ITV's Victoria is worth watching again
Gloriana alleluia! Victoria on ITV has returned to form, just in time for the final episode of season two airing this Sunday
Good news for all those first-season Victoria fans though – the last few episodes have marked a return to form.
Cast your mind back and remember how thrilling it seemed at the start: novelist Daisy Goodwin gave us a juicy story of eighteen year old Victoria escaping her mother's power-hungry 'adviser' (lover) Sir John Conroy to become Queen and lord it over the flock of nasty people. It was the same story that had been so compulsive in 2009 film The Young Victoria starring Emily Blunt.
And then, Netflix released The Crown and the comparisons were inescapable – and unflattering. The Crown showed just just how exactly royal history could be rendered into a humanising, exquisite drama without sacrificing too much historical accuracy. For all it's beautiful dresses and wanna-be emotional scenes, Victoria, we were reminded, was trashy.
Season two arrived and the first few episodes were more empty – and also handling more serious subjects but much less well – than ever before.
Having been mighty and bold, breaking free from the chains of her smothering mother, now the young Queen was prevented from returning to her state duties by her dullard husband. She found herself, in her own words: 'to be a Queen I must rule, yet to be a wife, it seems I must submit'. The collision between state and wifely duties were brilliantly dissected in The Crown, in Victoria they were settled in just a few screaming matches.
In what could have been interesting – even groundbreaking – the young Queen was twice shown struggling to bond with her newborn. Post-natal depression (as we would now understand it) – a little discussed and important subject. Again, this important and meaty issue was resolved flippantly, with the arrival of a little puppy to pee on her bed.

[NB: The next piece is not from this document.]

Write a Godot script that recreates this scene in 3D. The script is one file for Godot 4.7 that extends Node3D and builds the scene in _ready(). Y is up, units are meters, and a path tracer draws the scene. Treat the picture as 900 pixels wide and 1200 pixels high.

Gone was Jenna Coleman's Victoria tantalising love-triangle involving her handsome Prime Minister Lord Melbourne (Rufus Sewell) and her now-husband/. She'd chosen. Dry, serious, precise Albert (Tom Hughes) who was a bit... boring, self-righteous, insufferable even.
Thank goodness for the Irish potato famine (apologies), which arrived in time for episode six to give the Queen some direction and determination and finally show her standing up to her Prime Minister. This mighty episode was followed by a tender trip into the Scottish wilderness in episode seven, exposing how lonely it can be to be a Royal.
Two good episodes, just in time for us to get excited for the finale. Thank goodness for that. Catch up now.